BV : "Avec la difficulté de convaincre 600 patrons d’agences du bien-fondé de cette stratégie et d’engager un vaste chantier pour que cette démarche soit intégrée à chaque niveau métier : loisir, affaire, marketing, communication, point de vente, technologie…

Et tenir compte des spécificités des mono-points de vente et des mini-réseaux, et ensuite organiser les passerelles entre chacun d’entre eux."

i-tourisme : Vaste chantier ! Vous êtes confiant ?

BV : "Autant qu’on peut l’être quand on a conscience que notre modèle doit évoluer.
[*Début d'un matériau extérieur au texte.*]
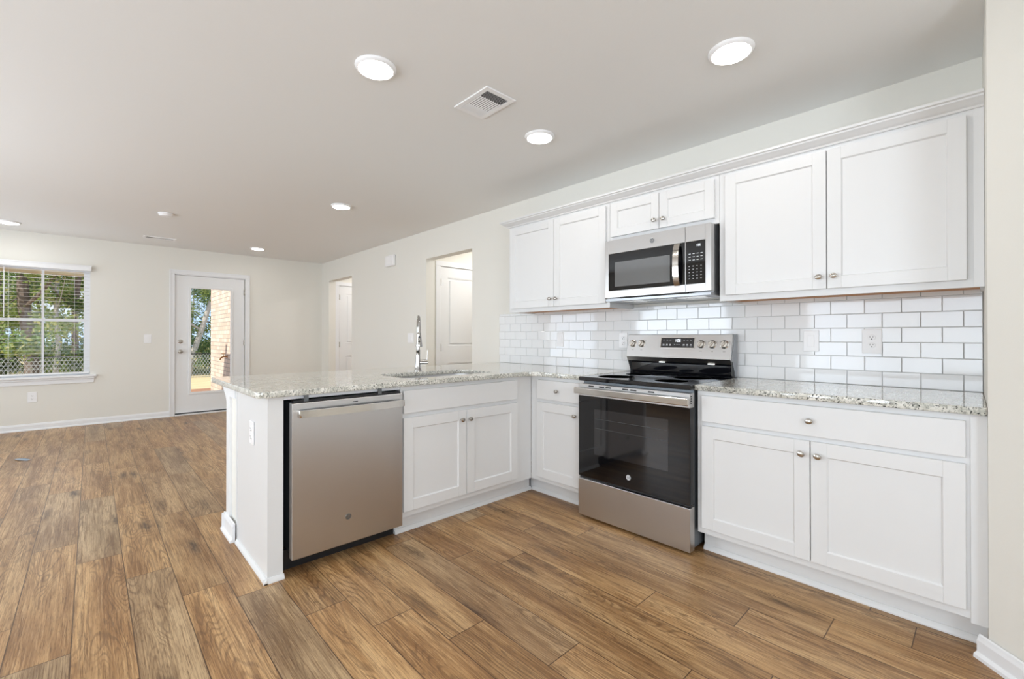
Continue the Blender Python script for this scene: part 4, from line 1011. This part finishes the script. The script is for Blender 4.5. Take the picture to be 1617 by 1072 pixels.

Nous ne surestimons pas l’ampleur des chantiers qui sont devant nous, mais aujourd’hui, nous savons dans quelle direction aller.

Ce n’est pas pour autant que ce soit facile, mais dans tous les cas savoir ou se diriger est une motivation pour avancer avec détermination.

Pour conclure, je vous dirais qu’au niveau du réseau notre plus grand défi reste que cela se construise dans une cohésion partagée et acceptée par chaque adhérent.

C’est cela la Coopérative et c’est uniquement en cela que nous serons fort.